On Monday, the university’s interim president, Patrick Phillips, condemned the behavior of “a small group of fans,” saying in a statement that it angered and disgusted him. He said that there are Mormons on the Ducks football team, and “there were members of that faith wearing green and yellow sitting right next to those chanting on Saturday.”

“How did they feel in that moment? I hope that everyone will reflect on the reality that, what may seem like a lark to some, tells someone else in our community that they are not welcome, and that they should be afraid based on who they are and what they believe,” Phillips said.

Kris Winter, the university’s interim vice president for the Division of Student Life, said in a statement sent to The Washington Post that officials would investigate what happened.

The Oregon Pit Crew, the official Twitter account of the Ducks’ student section, also said it was sorry, adding it does “not condone or support any hateful speech directed towards one’s religion.”

BYU officials issued a statement Monday saying they appreciated Oregon’s “sincere apology” about what happened. “We recognize that this isolated behavior does not reflect the values of the University of Oregon,” they said in an email to The Post. “As we all work together to address incidents that seek to divide us, we are grateful for those who are willing to come together to build bridges of understanding.”

An almost identical incident happened last college football season on Nov. 27, when the Cougars beat the University of Southern California Trojans, 35-31, in Los Angeles. Several BYU fans at the game told the Deseret News that on at least five occasions USC students yelled the same obscene, anti-Mormon chant.

USC officials apologized a day later, denouncing the chant as “distasteful” and saying it did “not align with our Trojan values.”

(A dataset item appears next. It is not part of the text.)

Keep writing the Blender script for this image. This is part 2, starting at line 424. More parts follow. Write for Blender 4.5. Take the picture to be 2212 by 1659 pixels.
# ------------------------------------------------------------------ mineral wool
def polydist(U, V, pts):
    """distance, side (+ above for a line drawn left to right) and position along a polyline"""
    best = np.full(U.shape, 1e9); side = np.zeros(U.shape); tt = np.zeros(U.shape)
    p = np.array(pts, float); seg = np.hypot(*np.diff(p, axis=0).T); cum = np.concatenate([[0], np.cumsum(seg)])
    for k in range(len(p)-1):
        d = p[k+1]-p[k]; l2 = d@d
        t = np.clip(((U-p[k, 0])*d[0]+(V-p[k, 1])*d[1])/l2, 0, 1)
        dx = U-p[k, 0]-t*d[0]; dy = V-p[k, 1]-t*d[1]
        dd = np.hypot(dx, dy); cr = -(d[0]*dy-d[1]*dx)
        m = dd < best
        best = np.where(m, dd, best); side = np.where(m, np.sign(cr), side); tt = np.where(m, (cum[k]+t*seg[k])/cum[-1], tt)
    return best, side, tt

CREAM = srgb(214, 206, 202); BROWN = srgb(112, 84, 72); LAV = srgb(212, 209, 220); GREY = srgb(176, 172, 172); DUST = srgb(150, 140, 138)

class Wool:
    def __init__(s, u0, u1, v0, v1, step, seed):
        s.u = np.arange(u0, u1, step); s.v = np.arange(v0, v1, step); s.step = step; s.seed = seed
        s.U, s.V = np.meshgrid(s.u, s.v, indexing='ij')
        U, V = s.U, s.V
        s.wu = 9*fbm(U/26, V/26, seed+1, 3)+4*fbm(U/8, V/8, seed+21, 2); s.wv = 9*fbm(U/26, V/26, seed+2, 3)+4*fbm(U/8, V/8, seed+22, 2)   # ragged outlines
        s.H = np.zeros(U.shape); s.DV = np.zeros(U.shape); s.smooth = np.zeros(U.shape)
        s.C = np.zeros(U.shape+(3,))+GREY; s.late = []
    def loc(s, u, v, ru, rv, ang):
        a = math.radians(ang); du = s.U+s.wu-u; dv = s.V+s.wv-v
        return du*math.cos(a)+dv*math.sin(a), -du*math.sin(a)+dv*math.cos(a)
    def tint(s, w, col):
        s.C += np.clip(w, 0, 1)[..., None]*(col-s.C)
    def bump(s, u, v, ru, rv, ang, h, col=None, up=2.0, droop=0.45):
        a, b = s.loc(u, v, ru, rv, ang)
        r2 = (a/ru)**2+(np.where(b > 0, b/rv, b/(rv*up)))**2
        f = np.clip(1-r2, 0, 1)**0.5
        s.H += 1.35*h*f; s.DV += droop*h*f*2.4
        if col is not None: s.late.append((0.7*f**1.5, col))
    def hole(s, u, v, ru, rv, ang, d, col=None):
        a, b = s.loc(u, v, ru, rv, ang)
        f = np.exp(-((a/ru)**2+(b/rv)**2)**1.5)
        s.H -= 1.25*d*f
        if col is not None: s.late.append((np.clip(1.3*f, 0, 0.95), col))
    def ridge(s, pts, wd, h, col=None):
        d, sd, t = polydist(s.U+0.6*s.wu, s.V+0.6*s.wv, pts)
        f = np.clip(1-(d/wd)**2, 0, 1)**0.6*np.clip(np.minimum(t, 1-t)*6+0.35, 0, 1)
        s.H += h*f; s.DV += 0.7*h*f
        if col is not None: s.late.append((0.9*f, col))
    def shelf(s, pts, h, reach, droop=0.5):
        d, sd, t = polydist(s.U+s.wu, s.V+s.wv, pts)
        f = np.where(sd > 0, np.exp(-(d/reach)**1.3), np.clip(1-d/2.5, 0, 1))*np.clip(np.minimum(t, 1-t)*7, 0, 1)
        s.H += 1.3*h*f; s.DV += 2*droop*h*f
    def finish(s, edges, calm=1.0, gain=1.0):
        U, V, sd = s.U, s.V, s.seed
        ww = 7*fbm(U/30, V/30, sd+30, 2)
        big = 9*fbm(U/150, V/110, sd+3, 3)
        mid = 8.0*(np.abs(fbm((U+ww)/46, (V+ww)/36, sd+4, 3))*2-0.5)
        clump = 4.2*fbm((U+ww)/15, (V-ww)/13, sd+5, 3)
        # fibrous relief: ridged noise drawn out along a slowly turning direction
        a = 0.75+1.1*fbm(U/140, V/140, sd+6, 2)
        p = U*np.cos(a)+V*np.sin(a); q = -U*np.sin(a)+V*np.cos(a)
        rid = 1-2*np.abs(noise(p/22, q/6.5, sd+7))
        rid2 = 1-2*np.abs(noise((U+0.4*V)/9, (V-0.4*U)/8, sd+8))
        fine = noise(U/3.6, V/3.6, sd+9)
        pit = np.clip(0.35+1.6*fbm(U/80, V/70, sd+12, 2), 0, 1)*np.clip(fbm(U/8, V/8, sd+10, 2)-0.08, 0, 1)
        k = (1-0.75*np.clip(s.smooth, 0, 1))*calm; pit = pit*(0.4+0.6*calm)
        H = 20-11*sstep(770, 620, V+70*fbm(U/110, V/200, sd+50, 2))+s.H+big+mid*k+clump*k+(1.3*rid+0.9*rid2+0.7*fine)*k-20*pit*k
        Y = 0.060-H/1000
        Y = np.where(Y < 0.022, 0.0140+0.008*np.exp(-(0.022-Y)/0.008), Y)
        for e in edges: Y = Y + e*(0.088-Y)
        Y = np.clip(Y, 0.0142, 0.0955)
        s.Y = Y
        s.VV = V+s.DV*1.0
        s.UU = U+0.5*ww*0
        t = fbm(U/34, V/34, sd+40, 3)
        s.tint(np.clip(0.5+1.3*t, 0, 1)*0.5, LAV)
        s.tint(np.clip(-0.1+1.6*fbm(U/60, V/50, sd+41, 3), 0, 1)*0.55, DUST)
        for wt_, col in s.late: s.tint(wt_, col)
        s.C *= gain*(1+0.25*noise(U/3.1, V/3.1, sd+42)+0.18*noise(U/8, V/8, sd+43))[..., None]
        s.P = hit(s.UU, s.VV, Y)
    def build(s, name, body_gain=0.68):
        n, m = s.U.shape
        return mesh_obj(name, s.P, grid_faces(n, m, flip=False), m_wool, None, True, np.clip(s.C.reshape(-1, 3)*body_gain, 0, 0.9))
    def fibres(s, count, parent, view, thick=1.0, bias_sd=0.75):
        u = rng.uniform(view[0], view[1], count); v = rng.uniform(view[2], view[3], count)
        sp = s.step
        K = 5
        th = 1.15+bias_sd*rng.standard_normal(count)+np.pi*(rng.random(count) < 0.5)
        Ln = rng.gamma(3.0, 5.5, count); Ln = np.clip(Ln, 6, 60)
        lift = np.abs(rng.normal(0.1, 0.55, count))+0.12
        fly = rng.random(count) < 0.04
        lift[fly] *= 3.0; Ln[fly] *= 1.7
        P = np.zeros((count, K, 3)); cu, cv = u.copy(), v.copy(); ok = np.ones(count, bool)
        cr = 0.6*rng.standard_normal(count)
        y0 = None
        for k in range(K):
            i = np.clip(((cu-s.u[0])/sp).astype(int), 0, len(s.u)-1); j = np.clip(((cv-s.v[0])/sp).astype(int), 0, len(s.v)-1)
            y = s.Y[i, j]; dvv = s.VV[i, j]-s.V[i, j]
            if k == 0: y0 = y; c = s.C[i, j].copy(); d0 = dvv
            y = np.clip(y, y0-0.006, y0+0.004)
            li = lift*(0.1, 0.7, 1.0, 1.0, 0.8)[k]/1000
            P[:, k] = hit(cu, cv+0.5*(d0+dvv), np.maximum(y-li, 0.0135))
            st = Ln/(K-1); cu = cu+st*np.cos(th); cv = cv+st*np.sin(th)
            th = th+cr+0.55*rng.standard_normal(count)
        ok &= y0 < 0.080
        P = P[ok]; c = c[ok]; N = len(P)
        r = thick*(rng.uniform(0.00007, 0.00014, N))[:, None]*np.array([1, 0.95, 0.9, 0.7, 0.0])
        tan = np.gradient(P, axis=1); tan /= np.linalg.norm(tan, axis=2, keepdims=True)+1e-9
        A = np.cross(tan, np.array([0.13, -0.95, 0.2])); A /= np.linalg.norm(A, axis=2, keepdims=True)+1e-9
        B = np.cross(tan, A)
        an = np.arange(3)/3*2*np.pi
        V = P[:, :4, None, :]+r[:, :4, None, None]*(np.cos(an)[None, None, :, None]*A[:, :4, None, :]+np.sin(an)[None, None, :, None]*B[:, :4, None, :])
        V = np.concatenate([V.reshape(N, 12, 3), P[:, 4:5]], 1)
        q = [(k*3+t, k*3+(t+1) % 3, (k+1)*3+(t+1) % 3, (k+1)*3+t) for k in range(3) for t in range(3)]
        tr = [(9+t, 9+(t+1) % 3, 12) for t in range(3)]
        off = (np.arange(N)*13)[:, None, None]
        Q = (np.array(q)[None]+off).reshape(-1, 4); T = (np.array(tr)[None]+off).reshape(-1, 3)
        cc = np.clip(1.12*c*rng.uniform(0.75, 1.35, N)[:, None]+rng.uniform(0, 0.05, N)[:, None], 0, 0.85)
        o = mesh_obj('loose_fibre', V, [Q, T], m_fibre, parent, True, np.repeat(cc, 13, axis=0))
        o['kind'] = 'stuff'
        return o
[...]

BYU says probe found no evidence of racial slurs at Duke volleyball player

Last month BYU found itself under fire when a Duke women’s volleyball player accused a Cougars fan of repeatedly yelling a racial slur at outside hitter Rachel Richardson “every time she served” during an Aug. 26 match in Provo. Richardson was later “threatened by a white male that told her to watch her back going to the team bus,” her godmother, Fort Worth attorney Lesa Pamplin, tweeted after the match.

While BYU initially apologized to the Blue Devils and banned the student accused of yelling racial slurs at Richardson, it announced Sept. 9 that an investigation into the incident didn’t find “any evidence to corroborate the allegation that fans engaged in racial heckling or uttered racial slurs at the event.”